Start Supplied records

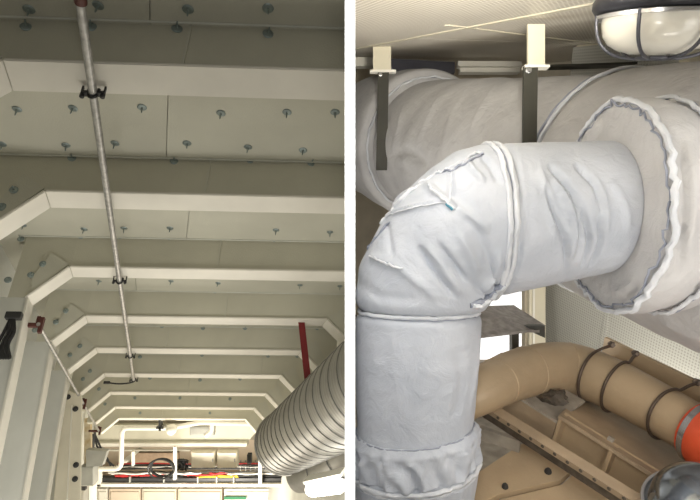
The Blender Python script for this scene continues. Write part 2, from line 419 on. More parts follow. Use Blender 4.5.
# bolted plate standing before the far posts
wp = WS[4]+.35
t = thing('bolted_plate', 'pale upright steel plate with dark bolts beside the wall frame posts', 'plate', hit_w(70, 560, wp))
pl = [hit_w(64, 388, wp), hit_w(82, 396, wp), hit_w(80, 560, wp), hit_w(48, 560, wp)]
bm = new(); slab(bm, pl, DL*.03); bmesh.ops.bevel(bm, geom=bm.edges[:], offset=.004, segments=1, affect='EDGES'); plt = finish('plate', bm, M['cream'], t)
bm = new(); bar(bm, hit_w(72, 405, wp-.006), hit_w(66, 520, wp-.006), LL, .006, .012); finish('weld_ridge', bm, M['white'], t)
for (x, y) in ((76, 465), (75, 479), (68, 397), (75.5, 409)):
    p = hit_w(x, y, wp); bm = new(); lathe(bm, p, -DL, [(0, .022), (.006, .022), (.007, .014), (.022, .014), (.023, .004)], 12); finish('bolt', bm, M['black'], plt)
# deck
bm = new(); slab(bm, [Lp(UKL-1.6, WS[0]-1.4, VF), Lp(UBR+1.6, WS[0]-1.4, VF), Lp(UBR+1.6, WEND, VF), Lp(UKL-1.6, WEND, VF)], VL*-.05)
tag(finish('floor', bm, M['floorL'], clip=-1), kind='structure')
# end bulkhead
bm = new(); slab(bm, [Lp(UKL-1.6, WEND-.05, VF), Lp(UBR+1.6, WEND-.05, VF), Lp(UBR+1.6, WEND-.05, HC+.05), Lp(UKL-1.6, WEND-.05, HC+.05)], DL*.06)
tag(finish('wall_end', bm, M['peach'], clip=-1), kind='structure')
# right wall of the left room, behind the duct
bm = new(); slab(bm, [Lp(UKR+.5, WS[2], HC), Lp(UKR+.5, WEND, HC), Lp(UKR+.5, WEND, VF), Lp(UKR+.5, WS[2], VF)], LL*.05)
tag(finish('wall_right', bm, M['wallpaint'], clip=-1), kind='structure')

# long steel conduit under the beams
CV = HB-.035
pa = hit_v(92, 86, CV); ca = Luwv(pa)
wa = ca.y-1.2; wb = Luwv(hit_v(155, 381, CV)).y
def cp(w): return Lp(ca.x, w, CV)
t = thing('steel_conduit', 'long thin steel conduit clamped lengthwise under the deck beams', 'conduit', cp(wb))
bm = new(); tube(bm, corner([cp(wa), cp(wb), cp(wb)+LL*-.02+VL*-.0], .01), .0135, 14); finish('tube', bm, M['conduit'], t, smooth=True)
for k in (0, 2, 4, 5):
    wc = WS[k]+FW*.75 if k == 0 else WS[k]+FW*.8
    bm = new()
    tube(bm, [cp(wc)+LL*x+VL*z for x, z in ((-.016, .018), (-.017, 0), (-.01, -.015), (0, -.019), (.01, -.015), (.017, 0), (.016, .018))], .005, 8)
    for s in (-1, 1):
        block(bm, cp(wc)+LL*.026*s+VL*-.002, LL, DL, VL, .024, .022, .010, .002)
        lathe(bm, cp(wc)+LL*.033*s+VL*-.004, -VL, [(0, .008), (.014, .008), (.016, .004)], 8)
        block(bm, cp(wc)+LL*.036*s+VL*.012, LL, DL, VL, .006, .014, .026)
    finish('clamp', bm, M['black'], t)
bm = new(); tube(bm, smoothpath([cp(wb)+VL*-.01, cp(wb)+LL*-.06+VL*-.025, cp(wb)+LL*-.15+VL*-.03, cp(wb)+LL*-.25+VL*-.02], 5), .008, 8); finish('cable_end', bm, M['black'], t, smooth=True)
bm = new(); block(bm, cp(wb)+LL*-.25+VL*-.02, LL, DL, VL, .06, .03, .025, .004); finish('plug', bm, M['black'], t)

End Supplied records
Start Supplied records

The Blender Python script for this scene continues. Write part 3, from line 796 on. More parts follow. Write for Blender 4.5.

End Supplied records

#### What the exercise asks:
Go through the records above and copy every line with the word "this".

#### Result:
The Blender Python script for this scene continues. Write part 2, from line 419 on. More parts follow. Use Blender 4.5.
The Blender Python script for this scene continues. Write part 3, from line 796 on. More parts follow. Write for Blender 4.5.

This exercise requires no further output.